Une nouvelle clé sous la porte pour un site industriel en France. Pas n’importe lequel : il s’agit de l’usine Meccano, qui produit à Calais les célèbres jouets de construction pour enfants. Son propriétaire, le groupe canadien Spin Master, a annoncé mardi qu’elle fermerait l’an prochain. La direction a informé dans la journée les représentants du personnel et salariés. Elle ouvrira le 2 mars la procédure légale prévoyant deux mois de négociations avec les partenaires sociaux, avant l’examen du projet de PSE par l’administration du travail.
Le groupe canadien pointe le «manque de compétitivité du site» pour justifier sa décision. Il a affirmé dans un communiqué n’avoir «plus d’autre choix que d’envisager l’arrêt des activités industrielles de l’usine de Calais d’ici le premier trimestre 2024». L’usine «n’est jamais parvenue à atteindre un équilibre financier», alors qu’elle est «confrontée à des conditions de marché difficiles, aggravées par la récente flambée des coûts des matières premières et de l’énergie», ajoute Spin Master.
Le groupe rappelle avoir investi «7 millions d’euros depuis 2014», sans pour autant arriver «à redresser durablement la situation». Il assure rester «ouvert à toutes propositions qu’un éventuel repreneur pourrait faire pour le site». La direction promet un «accompagnement individuel à chacun des 50 salariés concernés» et «engagera prochainement une négociation avec les partenaires sociaux pour définir les modalités d’un plan de sauvegarde de l’emploi (PSE)».
Un «choc pour les Calaisiens»
La réaction des élus locaux ne s’est pas fait attendre. «Cette annonce est d’une grande brutalité, il s’agit d’une usine historique», a dénoncé la maire (LR) de Calais, Natacha Bouchart, fustigeant «des méthodes pas du tout correctes». La direction locale «nous l’a appris ce matin, nous n’avions jamais été alertés auparavant sur des problèmes concernant l’activité». «Ce groupe a fait 55 millions de chiffre d’affaires en France en 2021, 2 milliards de dollars dans le monde. Il a les moyens de supporter les coûts supplémentaires de l’énergie», et «on se questionne» sur ses «vraies motivations», a souligné Natacha Bouchart. «Peut-être que le groupe essaye de récupérer la licence pour aller fabriquer au Mexique. Ou alors, il veut privilégier une autre de ses licences», a suggéré la maire. Un rendez-vous sera «rapidement fixé» avec les services de l’Etat pour étudier «les possibilités de faire appel à un repreneur», a-t-elle promis.

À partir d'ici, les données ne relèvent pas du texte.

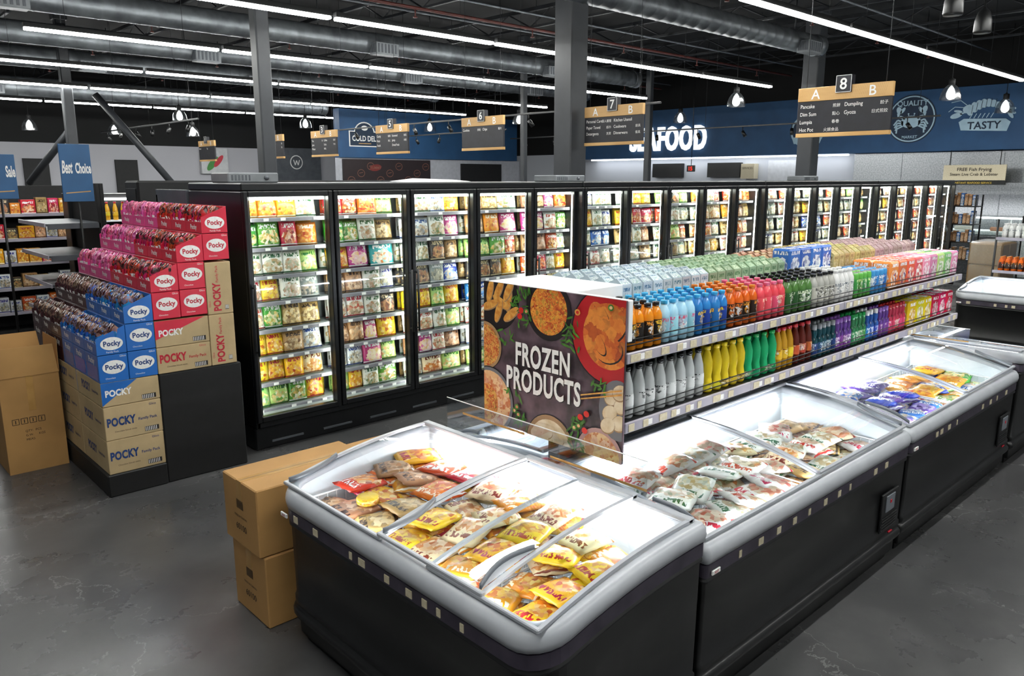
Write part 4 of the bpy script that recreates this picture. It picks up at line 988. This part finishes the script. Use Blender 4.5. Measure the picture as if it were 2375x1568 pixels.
fill(1.546,[(4.99,5.24,'lime'),(5.24,5.5,'aqua')],2.13,4,.062,'drinks on the upper shelf')
fill(1.226,[(2.68,3.33,'clear'),(3.33,3.72,'yellow'),(3.72,4.05,'emerald'),(4.05,4.25,'amber2'),(4.25,4.48,'cola')],2.14,2,.077,'drinks on the lower shelf',.08)
fill(1.226,[(4.49,4.80,'codd1'),(4.80,5.02,'codd2'),(5.02,5.24,'codd5'),(5.24,5.45,'codd3'),(5.45,5.62,'codd2'),(5.62,5.92,'codd4')],2.135,2,.062,'drinks on the lower shelf',.07)
MP={}
for n,c,pc in [('orange','#e8824a',['#ffffff','#f5d6c0','#e86a2c','#3a4a8a']),('pink','#ee9aba',['#ffffff','#f7dce6','#d84a86']),('green','#7fc47a',['#ffffff','#dff0d0','#3f9a4c']),('coral','#d8655f',['#ffffff','#f5d0c0','#c8302c']),('lime','#b9dc8a',['#ffffff','#eaf5d0','#5fae4a']),('blue','#3f7fc8',['#ffffff','#e6eefa','#1f4f9a']),('yellow','#e6cf1f',['#fff7c0','#c9a61f','#fff']),('red','#cf2247',['#ffd0d8','#a01030','#fff'])]:
    MP[n]=MB().box(0,.145,0,.13,0,.19,0,.012).mesh('drink_multipack',[pack('multi_'+n,c,'#ffffff',[q if len(q)>4 else '#ffffff' for q in pc],rough=.25,pcy=.42,prx=.40,pry=.30,ty=.86,th=.06)])
order=['orange','orange','orange','coral','pink','pink','lime','green','pink']
for i,n in enumerate(order):
    for r in range(2):
        ob('drink_multipack',MP[n],None,loc=(5.55+i*.15,2.11+r*.14,1.546),label='%s shrink-wrapped multipack of canned drinks on the shelf'%n,cat='drink multipack',group='multipacks on the upper shelf')
for i,n in enumerate(['yellow','yellow','yellow','red','red','red']):
    for r in range(2): ob('drink_multipack',MP[n],None,loc=(5.96+i*.155,2.11+r*.14,1.226),label='%s shrink-wrapped drink multipack on the lower shelf'%n,cat='drink multipack',group='multipacks on the lower shelf')
for i in range(4): ob('drink_multipack',MP['blue'],None,loc=(4.75+i*.15,2.44,1.661),label='blue and white drink multipack on the top deck',cat='drink multipack',group='blue multipacks')
def carton2(mat,topc):
    mb=MB(); w,d,h=.076,.088,.145
    v=[(0,0,0),(w,0,0),(w,d,0),(0,d,0),(0,0,h*.78),(w,0,h*.78),(w,d,h*.86),(0,d,h*.86),(w*.1,d*.5,h),(w*.9,d*.5,h)]
    q=[(0,0),(1,0),(1,1),(0,1)]
    mb.add(v,[[3,2,1,0],[0,1,5,4],[1,2,6,5],[2,3,7,6],[3,0,4,7],[4,5,9,8],[6,7,8,9]],0,[q]*7); mb.add([v[4],v[8],v[7]],[[0,1,2]],1); mb.add([v[5],v[6],v[9]],[[0,1,2]],1)
    return mb.mesh('juice_carton',[mat,topc])
def tcn(n,c): return pm(n,c,None,10,.4)
cs=[('white',carton2(pack('tc_white','#c3d0d6','#4f7a94',['#8fa8b6','#f0f4f5','#8fb5a8']),tcn('tt_white','#a5b5bd'))),('green',carton2(pack('tc_green','#9fb796','#3a7245',['#5f8a52','#dfecd4','#7fa270']),tcn('tt_green','#7f9c76'))),('tan',carton2(pack('tc_orange','#ab8060','#fff0d8',['#7a4c2e','#d0a27a','#b58a68']),tcn('tt_tan','#7a5a40'))),('yellow',carton2(pack('tc_yellow','#d6c888','#8a7037',['#ece4bc','#b09a58','#ddd296']),tcn('tt_yellow','#b0a268'))),('pale pink',carton2(pack('tc_pink','#ccb0b0','#804c54',['#e4cfcf','#ac8486','#e8d6d2']),tcn('tt_pink','#a88c8c')))]
for i in range(44):
    x=3.04+i*.087
    if x>6.8: break
    k=0 if x<3.80 else 1 if x<4.65 else 2 if x<5.15 else 3 if x<6.0 else 4
    for r in range(5):
        y=2.44+r*.1 if not(4.66<x<5.36) else 2.58+r*.1
        if y+.088>2.945: continue
        ob('juice_carton',cs[k][1],None,loc=(x,y,1.661),rot=(0,0,U(-2,2)),label='small %s drink carton lined up on the top deck'%cs[k][0],cat='drink carton',group='cartons on the top deck')
# ---------------------------------------------------------------- side background things
mb=MB()
for k in range(3):
    for i in range(2): mb.box(i*.42,i*.42+.41,0,.5,.12+k*.37,.12+k*.37+.36,0,.02)
mb.box(0,.83,0,.5,0,.1,1,.01)
e=ob('wrapped_pallet_cases',mb,[CARD,WOODS],loc=(14.9,3.9,0),label='stack of brown cases wrapped in clear film on a pallet',cat='cardboard boxes')
ob('stretch_wrap',MB().box(-.01,.84,-.01,.51,.1,1.25,0,.03),glassm('stretch_film','#e9eef2',.22,.5,.25),e)
mb=MB()
for z in (.5,.9,1.3,1.7): mb.box(0,.5,0,.6,z-.02,z,1)
for (x,y) in ((0,0),(.47,0),(0,.57),(.47,.57)): mb.box(x,x+.03,y,y+.03,0,1.95,1)
for z in (.5,.9,1.3,1.7):
    for k in range(7): mb.box(.02,.2,.02+k*.08,.09+k*.08,z+.001,z+U(.2,.3),0 if k%3 else 2,.01)
ob('product_rack',mb,[PK['brown'],BLACK,PK['blue']],loc=(19.4,5.7,0),label='narrow rack of tan and blue packaged goods',cat='rack')
e=empty('wire_rack',(12.45,2.35,0),label='black rack with juice bottles on two tiers',cat='rack')
mb=MB()
for x in (0,1.2):
    for y in (0,1.0): mb.cyl((x,y,0),(x,y,1.75),.015,n=8)
for z in (.55,1.03,1.49): mb.box(0,1.2,0,1.0,z-.02,z)
ob('rack_frame',mb,BLACK,e)
ob('price_rail',MB().box(-.02,-.008,0,1.0,1.0,1.04),RAIL,e); ob('price_rail',MB().box(-.02,-.008,0,1.0,1.46,1.5),RAIL,e)
for i in range(3):
    for j in range(12):
        inst(BK['dorange'],(12.50+i*.08,2.39+j*.08,1.031),None,'juice bottles on the far rack'); inst(BK['white'],(12.50+i*.08,2.39+j*.08,1.491),None,'juice bottles on the far rack')
def rack(name,loc,rz,L,D,H,zs,label):
    e=empty(name,loc,rz,label=label,cat='shelving')
    mb=MB().box(0,L,D-.04,D,0,H); mb.box(0,L,.02,D-.04,0,.14)
    for x in (0,L-.04): mb.box(x,x+.04,D-.08,D-.04,0,H)
    ob('rack_back',mb,BLACKM,e)
    for z in zs:
        s=ob('shelf',MB().box(.02,L-.02,0,D-.05,z-.025,z).box(.0,.02,.02,D-.06,z-.06,z).box(L-.02,L,.02,D-.06,z-.06,z),SGREY,e)
        ob('price_rail',MB().box(.0,L,-.012,0,z-.035,z+.01,0,.003),RAIL,s)
    return e
rack('end_cap_shelving',(2.05,10.6,0),-90,1.2,.6,2.25,[.5,.85,1.18,1.49,1.83],'black end cap shelving, mostly empty metal shelves')
rack('wall_shelving',(1.2,13.0,0),0,2.4,.5,2.2,[.4,.75,1.1,1.45,1.8],'dark shelving stocked with boxed goods')
gmat=['yellow','brown','dark','whiteb','orange','red']
for z in (.4,.75,1.1,1.45,1.8):
    x=1.25
    while x<3.45:
        w=U(.12,.2); k=random.choice(gmat); h=U(.14,.24)
        ob('grocery_box',MB().box(0,w,0,.12,0,h,0,.004),PK[k],loc=(x,13.05,z+.001),label='boxed grocery item on dark shelving',cat='grocery box',group='boxed groceries on shelving'); x+=w+.012
e=ob('lit_shelf_case',MB().box(2.9,4.9,11.4,12.2,0,2.1).box(2.95,4.85,11.36,11.4,1.5,1.52),BLACK,label='black case with a lit bottle shelf',cat='display case')
ob('case_light',MB().box(2.95,4.85,11.30,11.34,2.02,2.05),em('case_led','#ffffff',10),e)
ob('case_shelf',MB().box(2.95,4.85,11.2,11.4,1.74,1.76),WHITE,e)
for i in range(18): inst(BK['amber2'],(3.0+i*.1,11.28,1.76),None,'bottles in a lit case')
SB=pm('sale_sign_blue','#2a5f8f','#255682',3,.5)
def sale(x,y,z,w,h,t1,t2,label):
    e=empty('promotion_sign',(x,y,z),label=label,cat='sign',group='blue promotion signs')
    mb=MB().box(0,w,-.01,.01,0,h,0,.003)
    mb.text(t1,.18,FY(w*.03,-.012,h*.50),1,'LEFT',0,.03,.32,.08); mb.text(t2,.15,FY(w*.98,-.012,h*.50),1,'RIGHT',0,.03,.35)
    mb.stroke([(w*.1,h*.15),(w*.9,h*.18)],.01,0,2,FY(0,-.012,0)); ob('sign_panel',mb,[SB,INKW,WOODS],e)
    ob('sign_post',MB().cyl((w*.5,.02,-z),(w*.5,.02,h),.012,n=8),BLACK,e)
sale(2.24,9.36,2.06,.30,.60,'Best','Choice','blue sign reading best choice in white script')
sale(1.52,9.3,2.1,.30,.44,'On','Sale','blue sign reading on sale')
mb=MB().box(0,.08,0,.28,0,.2,0,.01).text('15',.17,FX(-.004,.14,.04),1,'CENTER',0,.01)
e=ob('queue_number_display',mb,[BLACK,em('red_led','#ff2a1a',3)],loc=(21.5,14.5,2.52),label='small black queue display with red number',cat='display')
ob('display_rod',MB().cyl((.05,.14,.2),(.05,.14,ZC-2.52),.01,n=6),BLACK,e)
# ---------------------------------------------------------------- person
def skin(name,verts,edges,rad,mat,parent=None,**k):
    me=bpy.data.meshes.new(name); me.from_pydata([tuple(v) for v in verts],edges,[]); o=bpy.data.objects.new(name,me); C.objects.link(o)
    m=o.modifiers.new('Skin','SKIN'); m.use_smooth_shade=True
    for i,r in enumerate(rad): me.skin_vertices[0].data[i].radius=(r,r)
    me.skin_vertices[0].data[0].use_root=True
    s=o.modifiers.new('Sub','SUBSURF'); s.levels=1; s.render_levels=2
    me.materials.append(mat)
    if parent: o.parent=parent
    return tag(o,**k)
SKIN=pm('skin','#a9745a','#9c6850',20,.5)
px,py=.56,7.50
V=[(px,py,.95),(px+.02,py,1.15),(px+.03,py,1.35),(px+.03,py,1.48),(px+.05,py,1.55),(px+.07,py,1.66),(px+.07,py,1.75),
 (px+.03,py-.19,1.42),(px+.16,py-.27,1.12),(px+.38,py-.26,.86),(px+.44,py-.27,.80),
 (px+.03,py+.19,1.42),(px+.06,py+.26,1.12),(px+.18,py+.24,.88),(px+.2,py+.22,.8),
 (px,py-.1,.9),(px+.03,py-.11,.5),(px,py-.11,.1),(px+.12,py-.12,.04),
 (px,py+.1,.9),(px+.03,py+.11,.5),(px,py+.11,.1),(px+.12,py+.12,.04)]
E=[(0,1),(1,2),(2,3),(3,4),(4,5),(5,6),(2,7),(7,8),(8,9),(9,10),(2,11),(11,12),(12,13),(13,14),(0,15),(15,16),(16,17),(17,18),(0,19),(19,20),(20,21),(21,22)]
Rd=[.13,.12,.13,.06,.055,.09,.06,.055,.042,.028,.03,.055,.042,.028,.03,.08,.055,.04,.04,.08,.055,.04,.04]
hx,hy,hz=px+.44,py-.27,.80
for k in range(4):
    o=-.032+k*.021; b=len(V); ln=[.9,1.05,1,.8][k]
    V+=[(hx+.02,hy+o,hz-.03),(hx+.035,hy+o*1.1,hz-.03-.04*ln),(hx+.03,hy+o*1.1,hz-.03-.068*ln),(hx+.02,hy+o*1.05,hz-.03-.09*ln)]
    E+=[(10,b),(b,b+1),(b+1,b+2),(b+2,b+3)]; Rd+=[.011,.009,.0085,.0075]
b=len(V); V+=[(hx-.0,hy-.045,hz-.02),(hx+.01,hy-.06,hz-.05),(hx+.018,hy-.06,hz-.075)]; E+=[(10,b),(b,b+1),(b+1,b+2)]; Rd+=[.013,.010,.009]
P=skin('person',V,E,Rd,SKIN,label='person in dark shirt and trousers reaching to an open box',cat='person')
skin('shirt',[V[0],V[1],V[2],V[3],V[7],V[8],V[11],V[12]],[(0,1),(1,2),(2,3),(2,4),(4,5),(2,6),(6,7)],[.15,.14,.145,.07,.07,.058,.07,.058],pm('dark_cloth','#1f2226','#2a2e33',30,.9),P)
skin('trousers',[V[0],V[15],V[16],V[17],V[19],V[20],V[21]],[(0,1),(1,2),(2,3),(0,4),(4,5),(5,6)],[.145,.095,.07,.058,.095,.07,.058],pm('navy_cloth','#1a2030','#222a3c',30,.9),P)
ob('hair',MB().lathe([(.03,-.09),(.095,-.06),(.108,.0),(.095,.06),(.05,.10),(.01,.11)],16,0,T(px+.055,py,1.73)),BLACKM,P)
# ---------------------------------------------------------------- world + camera
w=bpy.data.worlds.new('World'); SC.world=w; w.use_nodes=True
w.node_tree.nodes['Background'].inputs[0].default_value=(.5,.55,.6,1); w.node_tree.nodes['Background'].inputs[1].default_value=.3
SC.view_settings.view_transform='Standard'
cam=bpy.data.cameras.new('Camera'); co=bpy.data.objects.new('Camera',cam); C.objects.link(co)
co.location=(0,0,2.3); co.rotation_euler=(math.radians(90-11.6),0,math.radians(46.9-90))
cam.sensor_width=36; cam.lens=27.28; cam.clip_start=.05; cam.clip_end=200
SC.camera=co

Pour le député LR du Pas-de-Calais Pierre-Henri Dumont, il s’agit d’un «choc pour les Calaisiens. Meccano c’est Calais et Calais c’est Meccano». il dénonce une «décision intolérable» et appelle à «trouver des solutions pour maintenir cette activité à Calais».
La pilule est dure à avaler pour les employés. «Le personnel est complètement abattu. On ne s’y attendait pas, a réagi Jean-François Sandras, délégué CGT chez Meccano, et salarié depuis 1984. On savait qu’il y avait des difficultés notamment sur l’énergie, mais en aucun cas on pensait à une fermeture définitive». Il déplore la mauvaise communication du groupe canadien : «On nous disait depuis trois, quatre ans, on redresse, et là d’un seul coup, la direction dit que ça fait dix ans qu’ils injectent de l’argent et que ça ne marche pas. On fait quand même partie d’un grand groupe, qui fait d’énormes bénéfices.»
Au rapport
Implantée à Calais depuis 1959 et acquise en 2014 par Spin Master, l’usine de Calais est «le seul site de production de jouets» appartenant au groupe canadien. Spin Master fait aussi produire des jouets Meccano et d’autres marques par «un réseau de partenaires», situés «en Europe, en Asie et en Amérique latine». Outre les Meccano, le site calaisien produit un «sable magique» à modeler, baptisé Kinetic Sand. Au total, «2,5 millions de boîtes» de ces deux marques sortaient chaque année de l’usine, selon un porte-parole de Spin Master.
La marque Meccano, commercialisée depuis 1907 — à partir de jouets conçus à Liverpool par le Britannique Franck Hornby — «restera propriété de Spin Master et sera repensée» en vue d’être «redynamisée», a-t-il ajouté.